Thursday, December 20, 2018

Family Violence in Russia Increasing but Church and State Oppose Doing Anything to Fight It


Paul Goble

            Staunton, December 18 – Ever year now, thousands of women and children are victims of violence in the home, and as many as 3,000 of them die, figures that have if anything increased since the Russian government “decriminalized” such violence last year and thus made it far less dangerous for the perpetrators and far less likely anyone will report such violence.

            Efforts to correct this situation have gotten nowhere, Ivan Obsvyannikov says, because both church and state oppose them: “The church sees in the struggle with violence in the home a threat to family values, and the authorities see any new law” as costing them money that they don’t have (russian.eurasianet.org/россия-ситуация-с-домашним-насилием-усугубляется).

            Up until the Duma decriminalized family violence, turning it into an administrative violation punishable only by fines, the number of cases reported to the authorities had risen dramatically from 34,000 in 2012 to 65,500 in 2016. Then with the law, the number dropped to 36,000 in 2017.

            That decline was clearly what the powers that be wanted, but activists like Natalya Khodyreva in St.

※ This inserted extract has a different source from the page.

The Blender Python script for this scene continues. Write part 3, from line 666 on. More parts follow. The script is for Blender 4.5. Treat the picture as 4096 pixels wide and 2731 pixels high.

Petersburg say the real number is 15 to 25 times as large because women don’t report the violence – and they are even less likely to now because fines do nothing to take the perpetrators out of the home and in fact cost the family part of its income.

            Moreover, the authorities hide much of the crime that is reported by dividing it up into various categories or treating reports as something they can ignore because many policemen accept the horrific notion that if a husband beats his wife, it means he loves her, Anna Rivina of Nasiliyu.Net says. 

            A major step in the right direction would be to introduce restraining orders, but while 119 countries have such arrangements, including Belarus, activists say, Russia does not and there is significant resistance to introducing restraining orders of any kind there. 

            Some officials, especially in the Duma, talk about doing something; but their ideas remain bottled up in committees where strong lobbies consisting of Russian Orthodox Church conservatives worried about “family values” and of government officials worrying about any new costs have blocked them from being considered.

            The private sector has tried to fill the gap. There are now more than 100 crisis centers across Russia – for an interactive map, see nasiliu.net/karta-pomoshhi/ -- but they are largely restricted to major cities and are overwhelmed with requests for help.  Activists say their only hope is that a new generation of Russian women will demand better treatment – within their families and from the government.